内部統制構築に関わる事務局の皆様にとって、悩ましい課題の一つに「全社的な内部統制」があります。今回は、このことについて考えて見たいと思います。
金融商品取引法内部統制は企業会計不祥事を発生させないための、又は発生してしまった場合に、役員の責任を限定するための「法的対応」がそもそもの趣旨です。「役員の責任を限定する、役員の法的リスクを回避する」ことが大切な目的とするならば、答えを見出すためには、種々の法的な「学説」や、「判例」及び「和解所見」を無視することは出来ません。役員が不幸にも「善管注意義務違反」の責任を問われ、「内部統制システム構築義務違反」の有無を司法の場で検証される時に基準となるのは、「(リスクの)調査・会議(議論)・判断プロセスの合理性・判断内容の合理性」を要素とする「経営判断の原則」であるとする学説は近年、司法の世界ではトレンドになってきています。
このようなことを考えていくと、金融庁公表の「財務報告に係る内部統制の評価及び監査に関する実施基準」に明示されている「財務報告に係る全社的な内部統制に関する評価項目の例(以下、42の評価項目)」は、不幸にも証券訴訟等のリスクに見舞われたときに「役員を守るための最低基準」と解釈することが最適な理解と考えるべきでしょう。

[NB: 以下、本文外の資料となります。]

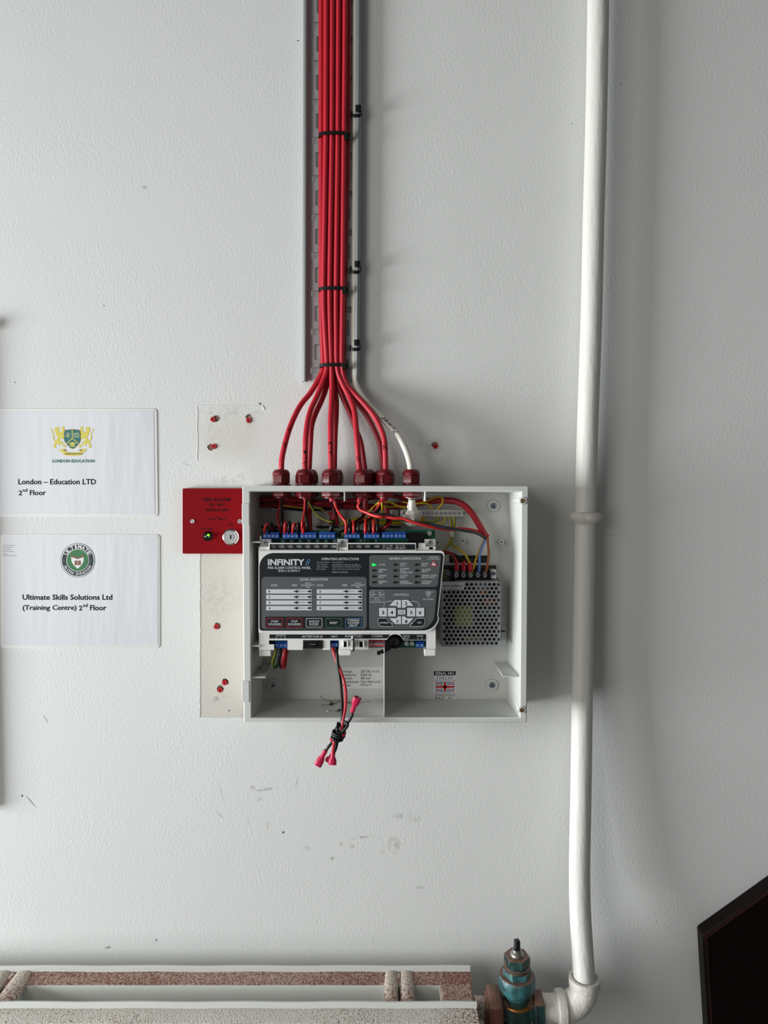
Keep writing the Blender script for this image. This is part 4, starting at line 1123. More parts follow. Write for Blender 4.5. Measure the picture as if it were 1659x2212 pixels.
mb = MB(); a, b_ = P(843, 1398, .079), P(823, 1408.5, .081); t = (b_-a).normalized(); w_ = Vector((t.z, 0, -t.x))*.0024
mb.add([a-w_, a+w_, b_+w_, b_-w_] + [p + Vector((0, -.003, 0)) for p in (a-w_, a+w_, b_+w_, b_-w_)], [(0, 1, 2, 3), (7, 6, 5, 4), (0, 4, 5, 1), (1, 5, 6, 2), (2, 6, 7, 3), (3, 7, 4, 0)])
c = P(818.5, 1410, .081); mb.lathe([(.0001, -.0016), (.0026, -.0014), (.003, 0), (.0026, .0026), (.0001, .003)], c, (0, -1, 0), 14)
c = P(842, 1398, .079); mb.lathe([(.0001, -.006), (.0024, -.006), (.0024, .002), (.0001, .0022)], c, (0, -1, 0), 12)
mb.build('jumper_key', M_black, mod)
# battery fuse carrier
fc = comp('fuse_holder', 654, 1383.4, 697, 1401, .081, M_black, bevel=.0008)
MB().pbox(668.4, 1390.5, 682.6, 1398.6, .0811, .0822).build('fuse_cap', M_blackm, fc, bevel=.0003)
MB().pbox(669, 1391.3, 682, 1392.1, .0822, .0825).build('grip_edge', M_cap, fc)
# spare fuse clips and the glass fuse
for (x0, x1) in ((741, 752), (757.5, 770), (774.5, 787)):
    mb = MB(); mb.pbox(x0, 1385, x0+1.6, 1398.6, CH-.001, CH+.005); mb.pbox(x1-3, 1385, x1, 1398.6, CH-.001, CH+.006); mb.pbox(x0, 1385, x1, 1386.2, CH-.001, CH+.0015)
    cl = mb.build('fuse_clip', M_chassis, mod, bevel=.0003)
    MB().pbox(x0+2, 1386.6, x1-3.4, 1397.6, CH, CH+.0006).build('clip_recess', M_blackm, cl)
c = P(762.8, 1373, CH+.0065); c2_ = P(762.8, 1407, CH+.0065); L_ = (c-c2_).length
mb = MB(); mb.lathe([(.0001, 0), (.0024, .0002), (.0026, .0006), (.0026, .0055), (.0024, .006)], c2_, (0, 0, 1), 16, close=False); mb.lathe([(.0024, L_-.006), (.0026, L_-.0055), (.0026, L_-.0006), (.0024, L_-.0002), (.0001, L_)], c2_, (0, 0, 1), 16, close=False)
fu = mb.build('spare_fuse', M_fuse, mod)
mb = MB(); mb.lathe([(.00235, .0055), (.00235, L_-.0055)], c2_, (0, 0, 1), 16, close=False); mb.build('glass_tube', mat('fuse_glass', srgb(96, 98, 96), .08, .2), fu)
for (x0, x1, y0, y1) in ((560, 585, 1404.4, 1417.5), (731.6, 757.5, 1403.4, 1416), (916.8, 940.6, 1403, 1417)): MB().pbox(x0, y0, x1, y1, .014, .0775).build('foot_clip', M_chassis, mod, bevel=.0005)

# ------------------------------------------------------------------ earth bar
eb = root('earth_bar', 'long bright metal earth terminal bar with a row of screws, upper right inside the box', 'terminal bar', P(938, 1116, .02))
mb = MB(); mb.pbox(865.5, 1101, 1010.5, 1116, .022, .030); mb.build('bar', mat('nickel_bar', srgb(206, 204, 198), .35, .3), eb, bevel=.0006)
for k in range(9): screw(SLOT if k else SCRB, 'screw', eb, 914.5+k*9.5, 1108.8, .0298, 4.3)
screw(SCRB, 'screw', eb, 873.5, 1108.5, .0298, 5.2); screw(SCRB, 'screw', eb, 1002.5, 1108.5, .0298, 5.2)
for x in (852, 1003): MB().pbox(x-8, 1100.5, x+8, 1116.5, BACK, .0222).build('support_post', M_box, eb, bevel=.002)

# ------------------------------------------------------------------ power supply
psu = root('power_supply', 'grey metal power supply in a perforated cage with a row of wire terminals on top', 'power supply', P(1017, 1396, .01))
PD = .044
X0, X1, Y0, Y1 = 953.8, 1081.6, 1255.8, 1396.2
hs = []
U = lambda x, y: (930 + x/7.541, 1180 + y/7.541)
for r in range(16):
    y = 622 + r*63.87
    for k in range(13):
        x = 230 + 73.2*k + (36.5 if r % 2 else 0)
        if x > 1120 or (r < 2 and x < 560 and not (r == 1 and x > 540)) : continue
        px, py = U(x, y)
        if px + 3.6 > X1: continue
        hs.append(circ(px, py, 3.45, 10))
mb = MB(); sheet(mb, [(X0, Y0), (X1, Y0), (X1, Y1), (X0, Y1)], hs, PD-.0009, PD)
cover = mb.build('perforated_cover', M_cage, psu)
a, b_ = P(X0, Y0, PD), P(X1, Y1, PD)
mb = MB(); mb.box((a.x, -.010, b_.z), (a.x+.001, -PD+.0006, a.z)); mb.box((a.x, -.010, b_.z), (b_.x, -PD+.0006, b_.z+.001)); mb.box((a.x+.02, -.010, a.z-.001), (b_.x, -PD+.0006, a.z))
mb.build('cover_sides', M_cage, psu)
mb = MB(); hz = []
for r in range(16):
    z = a.z - (622-570+r*63.87)/7.541*(1.028-PD)/FPX
    for yy in ((.014, .0265, .039) if r % 2 == 0 else (.020, .0325)): hz.append(circ(yy, z, .0022, 8))
me = sheet_mesh([(.010, b_.z), (.0436, b_.z), (.0436, a.z), (.010, a.z)], hz, .0009)
mb.mesh(me, Matrix(((0, 0, 1, b_.x-.0005), (-1, 0, 0, 0), (0, 1, 0, 0), (0, 0, 0, 1)))); mb.build('cover_sides', M_cage, psu)
ps_ = MB(); ps_.box((a.x-.0012, -BACK-.001, b_.z-.0005), (b_.x, -.0095, a.z+.021)); ps_.box((a.x-.0012, -BACK-.001, b_.z-.0005), (a.x-.0002, -.034, a.z)); ps_.build('chassis_plate', M_galv, psu)
MB().box((a.x+.002, -.011, b_.z+.002), (b_.x-.002, -.0125, a.z+.019)).build('circuit_board', mat('shaded_supply_board', srgb(46, 46, 34), .6), psu)  # board colour darkened to stand for shade behind the cover holes
lb = MB().pbox(X0+.3, 1257.3, 1002.8, 1272.6, PD, PD+.0002).build('code_label', mat('grey_sticker', srgb(186, 188, 190), .5), psu)
mb = MB(); text(mb, 'CODE# SPX-35-30', 957.8, 999.8, 1263.3, 1267.7, PD+.0003, .015, flip=True); mb.build('lettering', M_ink, lb)
def pc(name, x0, y0, x1, y1, d1, m):
    p0, p1 = U(x0, y0), U(x1, y1); return MB().pbox(p0[0], p0[1], p1[0], p1[1], .0122, d1).build(name, m, psu, bevel=.001)
tr = pc('transformer', 400, 995, 690, 1320, .0395, M_xfmr); pc('heatsink', 680, 760, 712, 1320, .040, M_cap)
pc('capacitor', 735, 600, 935, 715, .0385, M_cap); pc('choke', 760, 735, 900, 775, .036, M_orange); pc('capacitor', 820, 1045, 1040, 1095, .039, M_cap)
pc('winding', 870, 860, 1040, 960, .034, M_copper); pc('connector', 560, 1490, 830, 1545, .036, M_tan); pc('capacitor', 350, 740, 520, 890, .030, M_black)
mb, c, k = ringmesh(968, 1345, .034, [(9, -.021), (9, 0), (8, .001), (.001, .001)], 18); mb.build('capacitor', M_black, psu)
# terminals along the top
TD = .032
tb = MB().pbox(975.6, 1231, 1058.3, 1253, .012, TD-.006).build('terminal_strip', M_black, psu, bevel=.0005)
for x in (976.3, 993.4, 1008.8, 1024.2, 1039.7, 1057.2): MB().pbox(x-1.1, 1230.8, x+1.1, 1253.4, .012, TD+.001).build('barrier', M_black, tb, bevel=.0003)
TX = [986, 1001.2, 1016.6, 1032, 1047.4]
for x in TX:
    MB().pbox(x-3.6, 1233.5, x+3.6, 1248.5, TD-.0062, TD-.0056).build('contact', M_fuse, tb)
    screw(SCRB, 'screw', tb, x, 1242.3, TD-.0055, 5.2)
MB().pbox(1060, 1231, 1071.6, 1250, .012, .026).build('side_bracket', M_chassis, psu, bevel=.0004); screw(SCR, 'screw', psu, 1066, 1238.5, .0258, 5)
mb, c, k = ringmesh(969.4, 1239, .024, [(6, -.012), (6, 0), (4.6, .001), (.001, .001)], 18); mb.build('adjuster', M_cap, psu)
MB().pbox(954.5, 1230, 975, 1254.5, .012, .0134).build('circuit_board', M_tan, psu)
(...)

「42の評価項目」を利用して「調査・会議・判断プロセスの合理性・判断結果の合理性」を現実に具現化し、いざと言うときにいつでも「(調査・会議・判断プロセスの合理性・判断結果の合理性が可視化された)記録」を提出できるか否か。ぜひ、このことを検証されてはいかがでしょうか。
その際、忘れてはならないのは「会社法」の存在でしょう。会社法第362条第4項第6号には次のように書かれています。
「取締役会は、次に掲げる事項その他の重要な業務執行の決定を取締役に委任することができない~六 取締役の職務の執行が法令及び定款に適合することを確保するための体制その他株式会社の業務の適正を確保するために必要なものとして法務省令で定める体制の整備」。
ということは、いままでご説明してきたプロセスは「取締役会の専決事項」であり、会社法的裏づけのない「常務会」や「経営会議」、「コンプライアンス委員会・リスクマネジメント委員会・J-SOX内部統制委員会」等でのプロセス内容は、役員の責任回避の直接の証拠としては採用されない可能性が高いと考えざるをえません。合議体としての取締役会の「運営プロセス」自体が見直されなければ「42の評価項目」は有名無実になる可能性があるわけです。そうであるならば、構築の最終局面は「いかに取締役会役員層主体の仕組みを構築するか」ということになってくるでしょう。PJCは、内部統制システム構築支援で果たすべき社会的使命として、経営者の方や役員の方との、直接のコミュニケーションを取りながら、「全社的な内部統制構築」や「ガバナンスの有効性の確保」という点を、最重要視しています。